Passt ein Satzende nicht zum Anfang,
hat sich ein falsches Wort eingeschlichen
oder fehlen Buchstaben, Punkte oder Kommas
oder sind diese in die falsche Reihenfolge geraten,
so mag es nach den Kilometern des Tages,
an Konzentration sowie Zeit und Muße für eine Korrekturlesung gemangelt haben und ich bitte um Nachsicht.
Wer Fehler findet, der mag sie behalten oder mir diese gerne mitteilen.

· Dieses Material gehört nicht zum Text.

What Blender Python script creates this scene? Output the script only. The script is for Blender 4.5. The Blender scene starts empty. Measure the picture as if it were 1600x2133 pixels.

Ansonsten freue ich mich auch und gerade unterwegs über Mitleidsbekundungen, Durchhalteparolen, Tipps und Empfehlungen,
was ich mir auf keinen Fall entgehen lassen darf,
oder Anekdoten aus dem eigenen Leben, selbst wenn sie nichts mit dieser Tour zu tun haben.
Sollte während einer Tour die tägliche Berichterstattung mal auf sich warten lassen
– fehlende Kommunikationsinfrastruktur, leere Akkus oder Begegnungen mit netten Mitmenschen mögen die Ursache sein.
Nun aber: viel Spaß bei der Lektüre. Sollten beim Lesen Fragen aufkommen - fragen!
2020-09-10
73. Tag: 65 Kilometer (Gesamt: 5658); 473 Höhenmeter; 0 - 98 Meter Höhe
Strecke: Étaples (09:00) - Boulogne-Sur-Mer - Wissant (17:45)
Wetter: heiter/sonnig, 21°
650 Kilometer entfernt der Heimat mal wieder bekannte Pfade. Bekannt? Nun ja – vor sieben Jahren radelten Ute und ich von Calais nach Étaples. Dass mir die Strecke in Gegenrichtung vertraut vorkommt? Nur sehr ansatzweise. An den Soldatenfriedhof erinnere ich mich. Über 11.000 Grabsteine erinnern hier an Gefallene des ersten Weltkriegs. Unglaublich – vor allem, was wir Menschen daraus lernten. Unverfänglicher andere Eindrücke: wo die Sonne hin kommt, dort wärmt sie, ansonsten bleibt die Luft frisch. Zum Radeln nicht unangenehm. Auch olfaktorische Reize kommen nicht zu kurz, wobei zunächst weniger ansprechend. Ein Nachbar auf der Zeltwiese lässt den Motor seines Wagens minutenlang laufen. Ihn selbst wird es nicht stören. Unter seiner Nase glimmt eine Zigarette. Als Frau und Hund im Auto ihren Platz gefunden haben, fahren die drei von dannen. Bis zum Sanitärgebäude. Knappe hundert Meter. Wahrscheinlich eher fünfzig. Gut, dass ich nicht alles verstehen muss. Deutlich schöner: der Duft in der Luft zehn Kilometer weiter. Zwischen den Dünen blüht die Heide. Was ich wahrnehme erinnert mich an Formentera: Rosmarin, Thymian, dazu Wacholder und andere Sträucher, an denen Beeren hängen. Ansonsten aber auch hier für meinen Geschmack zu viele Autos. Hügel und Gegenwind stören mich weniger.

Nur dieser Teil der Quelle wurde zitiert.